The Ragazzi, by Pier Paolo Pasolini. Translated by Emile Capouya. New York and Manchester, England: Carcanet. 256 pp. $8.50 (paper). MORE than 30 years ago, when Pier Paolo Pasolini penned ``The Ragazzi'' -- originally published as ``Ragazzi di Vita'' in Italian in 1955 -- he was writing from recent experience, from the years he had spent living with the poorest of the poor in the slums of post-World-War-II Rome. Three decades later, ``The Ragazzi'' has lost none of its searing immediacy, none of its relevance to contemporary society. The story of Ricetto, and of the life he leads in the squalor and amorality of the slums on the outskirts of Rome, is a story that -- tragically enough -- could be retold today with little variation in almost any urban setting anywhere in the world.

``The Ragazzi'' is a brutal tale of one of the most vicious tolls that can be taken by extreme urban poverty -- the breakdown of the community that fosters allegiance to a ``greater good'' and the transcendence of a debased individualism that grinds along on a code of survival at any cost. First published in this country in 1968, ``The Ragazzi'' was out of print for several years until this publication by Carcanet. In his first major novel, the late Pasolini -- a celebrated and controversial Italian poet, critic, author, and filmmaker -- unfolded an unflinchingly harsh tale of the street hoods -- the ragazzi -- of Rome.

The story revolves around Ricetto, a young punk who steals, cheats, fights, and connives his way to a meager existence in which cohorts betray one another as often as they are betrayed. The truth of his life, voiced as he watches a drowning boy swept away in a river current, is, ``I got to look out for Ricetto.''

Ricetto's world is a vulgar place of filthy back alleys, polluted riverbanks, and a poverty so inhuman that it robs its victims of humanity. Everyone is scarred and tough; the innocent are the vulnerable. There is no resolution to this tale -- but then, there seem to be all too few resolutions to the injustices of modern living for the ``others'' everywhere.

Pasolini presents his tale not as a moralizer or philosopher or even a storyteller, but as a literary cinematographer. The camera of his writing pans the vast landscape of the urban slum, zooming in and focusing here and there on bits and flashes of human life, unfolding his horrible tale without so much as a single moralistic statement. He has documented a way of life -- it is up to readers to make judgments of their own, to react or remain indifferent.

It is a relief to put this book down, but it is impossible to leave it behind.
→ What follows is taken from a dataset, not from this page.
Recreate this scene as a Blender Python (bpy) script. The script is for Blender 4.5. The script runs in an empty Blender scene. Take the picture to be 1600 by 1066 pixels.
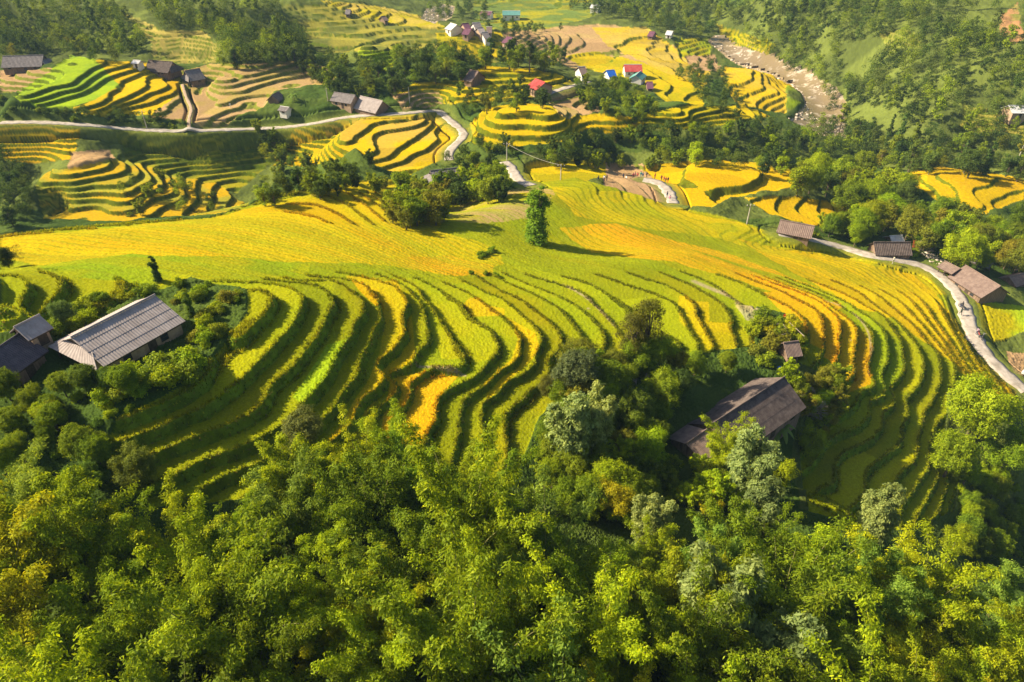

Decades ago, Pasolini shocked Italy's religious and social institutions with his grating realism. (``The Ragazzi,'' in fact, was tried for obscenity when it was first published in Italy, although the book is certainly tame by current standards.)

Today, Pasolini's numbing novel still leaves readers with a dilemma -- how to respond in a meaningful way to a world in desperate need.